As per the procedure notified in the circular, if the utilization of CCDL exceeds 95%:

  1. The FPIs purchases in corporate debt securities are halted and BSE and NSE are informed.
  2. On the next day, an auction will be conducted alternately on BSE and NSE. The circular provides details of duration, size and pricing of the bid. A single FPI or group of FPIs cannot bid for more than 10% of the limits being auctioned.
  3. The auction shall be conducted only if the free limit is greater than Rs. 100 crores.
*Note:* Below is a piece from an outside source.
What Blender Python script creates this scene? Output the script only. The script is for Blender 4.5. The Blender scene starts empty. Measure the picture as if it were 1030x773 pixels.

However, if the limits stay below Rs. 100 crores (1 Billion) for 15 consecutive trading days, then auction shall happen on the 16th day.
  4. Post auction, if the limits aren’t used within 10 trading days, or if reinvestment is not done within 2 trading days post sale or redemption, then such limits shall come back into the pool of free limits.

If the utilization falls below 92%, the auction will be discontinued and limits shall be available again ‘on tap’. In such cases, the reinvestment facility is terminated and cannot be availed when the utilization exceeds 95% again.

Further, the circular temporarily restricts issuance of rupee denominated bonds in the overseas market until the utilization limit falls below 92%. As per the latest data, the FPIs have currently utilized 99.36% of CCDL. Issuers who have already received approval from RBI for masala bonds are left in a conundrum about the way to move forward.